┌────────

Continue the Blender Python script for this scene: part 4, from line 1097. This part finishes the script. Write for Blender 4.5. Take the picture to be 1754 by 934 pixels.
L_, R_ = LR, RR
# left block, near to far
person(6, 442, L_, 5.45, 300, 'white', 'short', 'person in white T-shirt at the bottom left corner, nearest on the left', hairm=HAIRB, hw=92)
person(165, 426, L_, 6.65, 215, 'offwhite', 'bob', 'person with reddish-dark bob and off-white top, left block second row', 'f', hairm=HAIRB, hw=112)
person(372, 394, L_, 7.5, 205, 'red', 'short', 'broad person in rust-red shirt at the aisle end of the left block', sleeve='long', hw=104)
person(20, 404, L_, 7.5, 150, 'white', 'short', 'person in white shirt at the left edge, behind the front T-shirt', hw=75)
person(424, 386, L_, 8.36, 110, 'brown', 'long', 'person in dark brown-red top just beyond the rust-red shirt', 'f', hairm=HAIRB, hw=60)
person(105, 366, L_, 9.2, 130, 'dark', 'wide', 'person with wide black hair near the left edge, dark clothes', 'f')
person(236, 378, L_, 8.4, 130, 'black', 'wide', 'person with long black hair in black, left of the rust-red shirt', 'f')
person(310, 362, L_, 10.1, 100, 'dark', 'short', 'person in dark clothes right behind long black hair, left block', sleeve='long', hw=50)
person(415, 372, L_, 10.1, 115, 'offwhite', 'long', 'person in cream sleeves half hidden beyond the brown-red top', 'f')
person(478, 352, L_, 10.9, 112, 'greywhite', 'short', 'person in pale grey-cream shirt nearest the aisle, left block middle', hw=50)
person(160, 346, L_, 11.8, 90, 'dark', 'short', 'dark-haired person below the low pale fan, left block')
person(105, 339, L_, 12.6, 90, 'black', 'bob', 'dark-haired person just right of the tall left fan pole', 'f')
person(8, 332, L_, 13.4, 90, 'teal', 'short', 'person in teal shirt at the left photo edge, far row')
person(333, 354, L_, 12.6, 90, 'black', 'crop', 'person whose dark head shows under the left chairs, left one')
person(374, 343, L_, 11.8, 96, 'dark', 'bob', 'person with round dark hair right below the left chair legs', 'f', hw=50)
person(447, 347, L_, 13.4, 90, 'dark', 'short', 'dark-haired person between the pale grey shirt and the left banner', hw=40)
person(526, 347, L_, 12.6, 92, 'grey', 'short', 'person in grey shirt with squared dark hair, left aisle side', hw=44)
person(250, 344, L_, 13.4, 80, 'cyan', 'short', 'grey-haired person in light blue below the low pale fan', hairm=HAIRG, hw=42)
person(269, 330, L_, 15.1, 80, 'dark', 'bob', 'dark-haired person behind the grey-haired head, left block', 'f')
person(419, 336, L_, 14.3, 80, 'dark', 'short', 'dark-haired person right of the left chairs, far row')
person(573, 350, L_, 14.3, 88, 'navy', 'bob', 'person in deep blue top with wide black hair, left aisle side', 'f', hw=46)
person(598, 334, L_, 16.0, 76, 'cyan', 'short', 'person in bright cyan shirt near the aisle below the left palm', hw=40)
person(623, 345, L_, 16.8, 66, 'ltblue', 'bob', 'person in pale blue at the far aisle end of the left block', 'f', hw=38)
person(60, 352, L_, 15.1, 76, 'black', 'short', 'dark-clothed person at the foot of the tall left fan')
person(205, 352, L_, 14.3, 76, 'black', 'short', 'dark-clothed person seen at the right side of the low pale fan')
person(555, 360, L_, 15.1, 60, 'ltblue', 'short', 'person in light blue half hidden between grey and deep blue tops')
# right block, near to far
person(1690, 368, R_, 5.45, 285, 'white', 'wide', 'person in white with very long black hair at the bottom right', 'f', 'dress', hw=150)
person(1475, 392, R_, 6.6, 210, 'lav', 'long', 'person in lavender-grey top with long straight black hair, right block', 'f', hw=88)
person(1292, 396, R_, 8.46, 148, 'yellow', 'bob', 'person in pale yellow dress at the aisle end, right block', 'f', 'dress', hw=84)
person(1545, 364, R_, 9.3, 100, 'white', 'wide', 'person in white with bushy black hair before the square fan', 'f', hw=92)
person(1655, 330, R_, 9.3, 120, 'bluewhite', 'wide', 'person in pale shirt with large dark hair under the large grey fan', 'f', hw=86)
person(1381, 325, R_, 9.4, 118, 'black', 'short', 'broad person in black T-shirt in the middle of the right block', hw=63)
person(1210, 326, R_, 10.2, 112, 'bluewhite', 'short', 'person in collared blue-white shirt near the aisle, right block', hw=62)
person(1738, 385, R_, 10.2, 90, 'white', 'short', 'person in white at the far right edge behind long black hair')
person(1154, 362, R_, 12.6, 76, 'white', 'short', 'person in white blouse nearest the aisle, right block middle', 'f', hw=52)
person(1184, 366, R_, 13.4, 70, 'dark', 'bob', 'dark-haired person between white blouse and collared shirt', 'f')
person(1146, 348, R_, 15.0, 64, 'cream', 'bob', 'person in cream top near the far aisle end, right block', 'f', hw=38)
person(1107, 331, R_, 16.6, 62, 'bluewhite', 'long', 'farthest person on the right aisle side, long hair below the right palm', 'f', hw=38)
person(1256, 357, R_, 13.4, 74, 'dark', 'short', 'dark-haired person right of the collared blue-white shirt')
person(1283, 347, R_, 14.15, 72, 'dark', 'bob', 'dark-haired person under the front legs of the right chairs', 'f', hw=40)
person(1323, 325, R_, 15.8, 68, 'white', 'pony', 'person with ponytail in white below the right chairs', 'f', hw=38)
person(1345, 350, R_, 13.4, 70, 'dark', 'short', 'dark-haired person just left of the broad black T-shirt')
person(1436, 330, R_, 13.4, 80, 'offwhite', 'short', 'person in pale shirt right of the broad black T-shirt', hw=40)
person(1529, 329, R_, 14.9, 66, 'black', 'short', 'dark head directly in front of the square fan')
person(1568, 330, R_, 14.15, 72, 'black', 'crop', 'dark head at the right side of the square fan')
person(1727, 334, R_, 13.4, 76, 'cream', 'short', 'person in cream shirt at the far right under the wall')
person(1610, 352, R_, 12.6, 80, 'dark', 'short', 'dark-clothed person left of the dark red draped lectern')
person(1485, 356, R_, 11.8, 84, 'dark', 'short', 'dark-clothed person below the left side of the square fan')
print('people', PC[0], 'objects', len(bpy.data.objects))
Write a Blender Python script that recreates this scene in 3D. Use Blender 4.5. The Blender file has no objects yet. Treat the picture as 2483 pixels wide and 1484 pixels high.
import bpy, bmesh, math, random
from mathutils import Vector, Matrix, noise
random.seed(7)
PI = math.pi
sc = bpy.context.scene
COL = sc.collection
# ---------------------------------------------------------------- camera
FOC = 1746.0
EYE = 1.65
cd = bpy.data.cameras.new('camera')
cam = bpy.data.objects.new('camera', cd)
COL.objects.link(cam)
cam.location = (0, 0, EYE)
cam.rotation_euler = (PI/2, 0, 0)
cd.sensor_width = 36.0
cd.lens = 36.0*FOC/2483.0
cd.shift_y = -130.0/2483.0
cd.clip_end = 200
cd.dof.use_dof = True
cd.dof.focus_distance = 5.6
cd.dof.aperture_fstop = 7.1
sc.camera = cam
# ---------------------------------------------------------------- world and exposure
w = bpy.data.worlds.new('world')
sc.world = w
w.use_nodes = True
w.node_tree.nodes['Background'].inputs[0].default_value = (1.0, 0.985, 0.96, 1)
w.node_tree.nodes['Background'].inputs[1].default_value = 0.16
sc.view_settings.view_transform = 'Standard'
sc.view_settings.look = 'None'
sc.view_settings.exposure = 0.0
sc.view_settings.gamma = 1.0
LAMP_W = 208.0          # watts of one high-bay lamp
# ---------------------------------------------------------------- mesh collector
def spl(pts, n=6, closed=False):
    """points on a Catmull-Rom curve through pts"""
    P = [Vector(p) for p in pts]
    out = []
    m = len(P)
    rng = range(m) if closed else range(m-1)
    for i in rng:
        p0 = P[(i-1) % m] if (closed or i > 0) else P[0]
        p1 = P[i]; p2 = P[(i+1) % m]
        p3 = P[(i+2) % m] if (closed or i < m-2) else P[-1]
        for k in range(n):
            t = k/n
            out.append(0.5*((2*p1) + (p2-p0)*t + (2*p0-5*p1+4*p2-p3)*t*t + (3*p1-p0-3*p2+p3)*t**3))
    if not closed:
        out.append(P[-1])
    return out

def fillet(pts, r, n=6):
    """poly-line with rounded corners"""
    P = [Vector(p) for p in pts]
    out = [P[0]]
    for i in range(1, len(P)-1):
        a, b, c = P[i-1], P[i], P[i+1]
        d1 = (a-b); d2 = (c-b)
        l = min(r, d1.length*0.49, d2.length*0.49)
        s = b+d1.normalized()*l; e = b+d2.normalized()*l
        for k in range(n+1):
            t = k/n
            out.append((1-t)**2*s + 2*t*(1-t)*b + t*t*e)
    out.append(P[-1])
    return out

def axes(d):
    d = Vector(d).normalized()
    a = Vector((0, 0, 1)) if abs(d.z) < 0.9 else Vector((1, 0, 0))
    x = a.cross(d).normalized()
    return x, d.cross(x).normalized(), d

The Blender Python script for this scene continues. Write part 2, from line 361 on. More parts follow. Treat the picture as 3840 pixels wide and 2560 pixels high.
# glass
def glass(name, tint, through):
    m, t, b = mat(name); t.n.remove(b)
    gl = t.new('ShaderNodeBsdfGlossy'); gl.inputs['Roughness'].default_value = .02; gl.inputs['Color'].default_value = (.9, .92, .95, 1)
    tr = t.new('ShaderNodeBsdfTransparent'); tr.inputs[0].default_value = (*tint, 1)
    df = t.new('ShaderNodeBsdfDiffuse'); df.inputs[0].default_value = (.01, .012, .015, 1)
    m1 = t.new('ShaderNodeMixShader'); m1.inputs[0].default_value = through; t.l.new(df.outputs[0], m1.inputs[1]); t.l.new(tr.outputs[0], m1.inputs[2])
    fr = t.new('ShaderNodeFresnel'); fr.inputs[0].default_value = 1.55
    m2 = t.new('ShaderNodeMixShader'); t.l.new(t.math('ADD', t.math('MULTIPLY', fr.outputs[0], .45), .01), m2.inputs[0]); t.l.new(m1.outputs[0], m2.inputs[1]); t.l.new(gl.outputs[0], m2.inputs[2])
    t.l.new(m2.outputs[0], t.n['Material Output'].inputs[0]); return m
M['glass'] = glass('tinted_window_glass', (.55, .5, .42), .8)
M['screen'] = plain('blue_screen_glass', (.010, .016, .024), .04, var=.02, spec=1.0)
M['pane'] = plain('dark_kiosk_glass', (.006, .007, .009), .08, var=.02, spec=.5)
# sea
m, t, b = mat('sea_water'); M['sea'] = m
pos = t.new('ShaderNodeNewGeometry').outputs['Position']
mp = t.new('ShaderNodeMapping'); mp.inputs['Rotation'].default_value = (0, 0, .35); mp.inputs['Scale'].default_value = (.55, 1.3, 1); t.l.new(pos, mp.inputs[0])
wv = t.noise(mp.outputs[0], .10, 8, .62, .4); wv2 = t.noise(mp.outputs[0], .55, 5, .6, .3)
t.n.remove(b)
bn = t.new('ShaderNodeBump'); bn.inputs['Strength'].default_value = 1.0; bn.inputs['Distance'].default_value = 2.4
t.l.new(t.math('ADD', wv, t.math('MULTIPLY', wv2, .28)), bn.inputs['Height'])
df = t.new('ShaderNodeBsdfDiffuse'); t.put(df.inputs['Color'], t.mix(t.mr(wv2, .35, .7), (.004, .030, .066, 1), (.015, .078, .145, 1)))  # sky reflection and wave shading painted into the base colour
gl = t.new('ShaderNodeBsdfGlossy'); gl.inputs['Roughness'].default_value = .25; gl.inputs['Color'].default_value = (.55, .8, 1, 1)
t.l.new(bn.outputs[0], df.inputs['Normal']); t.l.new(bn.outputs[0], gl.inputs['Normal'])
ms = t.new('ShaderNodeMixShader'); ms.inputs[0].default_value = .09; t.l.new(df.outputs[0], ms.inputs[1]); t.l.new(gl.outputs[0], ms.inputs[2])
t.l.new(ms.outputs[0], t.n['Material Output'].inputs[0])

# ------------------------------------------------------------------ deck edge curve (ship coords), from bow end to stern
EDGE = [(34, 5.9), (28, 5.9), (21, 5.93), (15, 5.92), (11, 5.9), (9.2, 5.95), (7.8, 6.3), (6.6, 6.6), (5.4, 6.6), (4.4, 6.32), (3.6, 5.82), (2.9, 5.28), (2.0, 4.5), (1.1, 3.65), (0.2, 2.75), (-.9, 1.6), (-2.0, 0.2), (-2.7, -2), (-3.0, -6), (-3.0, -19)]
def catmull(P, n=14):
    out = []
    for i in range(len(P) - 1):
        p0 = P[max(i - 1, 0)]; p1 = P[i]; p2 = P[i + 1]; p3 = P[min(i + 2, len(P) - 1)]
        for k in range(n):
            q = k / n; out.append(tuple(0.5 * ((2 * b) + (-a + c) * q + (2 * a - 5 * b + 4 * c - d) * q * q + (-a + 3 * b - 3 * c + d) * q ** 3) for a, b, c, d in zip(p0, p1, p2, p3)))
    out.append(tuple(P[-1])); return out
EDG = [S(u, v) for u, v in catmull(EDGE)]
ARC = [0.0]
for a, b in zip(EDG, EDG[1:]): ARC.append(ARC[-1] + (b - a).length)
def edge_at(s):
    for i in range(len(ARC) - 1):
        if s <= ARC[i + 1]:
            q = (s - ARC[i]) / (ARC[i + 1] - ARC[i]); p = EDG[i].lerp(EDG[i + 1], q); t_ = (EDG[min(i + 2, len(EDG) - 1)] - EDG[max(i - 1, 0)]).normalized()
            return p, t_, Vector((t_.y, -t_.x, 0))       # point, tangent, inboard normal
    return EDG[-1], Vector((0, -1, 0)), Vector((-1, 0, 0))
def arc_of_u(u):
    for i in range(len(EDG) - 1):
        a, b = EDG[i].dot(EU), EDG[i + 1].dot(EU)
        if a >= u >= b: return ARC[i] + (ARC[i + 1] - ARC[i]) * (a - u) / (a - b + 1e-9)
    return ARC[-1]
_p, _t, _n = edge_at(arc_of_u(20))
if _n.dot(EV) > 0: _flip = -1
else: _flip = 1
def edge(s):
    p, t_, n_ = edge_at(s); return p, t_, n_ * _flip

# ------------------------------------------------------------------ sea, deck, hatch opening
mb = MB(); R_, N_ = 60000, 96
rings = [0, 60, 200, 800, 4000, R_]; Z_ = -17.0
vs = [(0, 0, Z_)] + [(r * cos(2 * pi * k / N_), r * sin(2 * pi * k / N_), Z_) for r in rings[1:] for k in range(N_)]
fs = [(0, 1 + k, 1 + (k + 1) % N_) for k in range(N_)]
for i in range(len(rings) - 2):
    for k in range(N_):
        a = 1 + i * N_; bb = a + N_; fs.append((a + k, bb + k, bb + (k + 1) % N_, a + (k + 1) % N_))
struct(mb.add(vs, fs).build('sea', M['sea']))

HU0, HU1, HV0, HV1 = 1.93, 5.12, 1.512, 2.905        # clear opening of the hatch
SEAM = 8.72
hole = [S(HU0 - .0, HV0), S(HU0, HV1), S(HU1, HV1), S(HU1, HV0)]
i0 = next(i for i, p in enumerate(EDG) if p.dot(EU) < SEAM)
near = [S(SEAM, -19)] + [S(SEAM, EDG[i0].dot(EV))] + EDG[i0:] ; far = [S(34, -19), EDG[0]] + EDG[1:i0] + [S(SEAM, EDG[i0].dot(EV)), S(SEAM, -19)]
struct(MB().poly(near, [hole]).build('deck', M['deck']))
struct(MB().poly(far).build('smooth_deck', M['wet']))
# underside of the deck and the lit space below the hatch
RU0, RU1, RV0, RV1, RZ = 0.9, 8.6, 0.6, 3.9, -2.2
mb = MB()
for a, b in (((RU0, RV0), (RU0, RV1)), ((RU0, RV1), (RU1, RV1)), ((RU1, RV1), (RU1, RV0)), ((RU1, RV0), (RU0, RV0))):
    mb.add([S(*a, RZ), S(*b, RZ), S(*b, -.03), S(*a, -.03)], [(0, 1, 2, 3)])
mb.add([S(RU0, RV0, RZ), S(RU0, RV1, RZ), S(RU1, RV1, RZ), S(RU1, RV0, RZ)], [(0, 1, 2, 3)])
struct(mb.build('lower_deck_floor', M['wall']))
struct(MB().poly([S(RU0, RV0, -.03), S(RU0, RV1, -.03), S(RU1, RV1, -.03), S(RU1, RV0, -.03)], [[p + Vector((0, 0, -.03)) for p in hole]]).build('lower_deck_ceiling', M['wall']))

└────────

• What you need to do
Above are the entries; count how many of their lines contain the word "objects" and give only that number.

• Task solution
4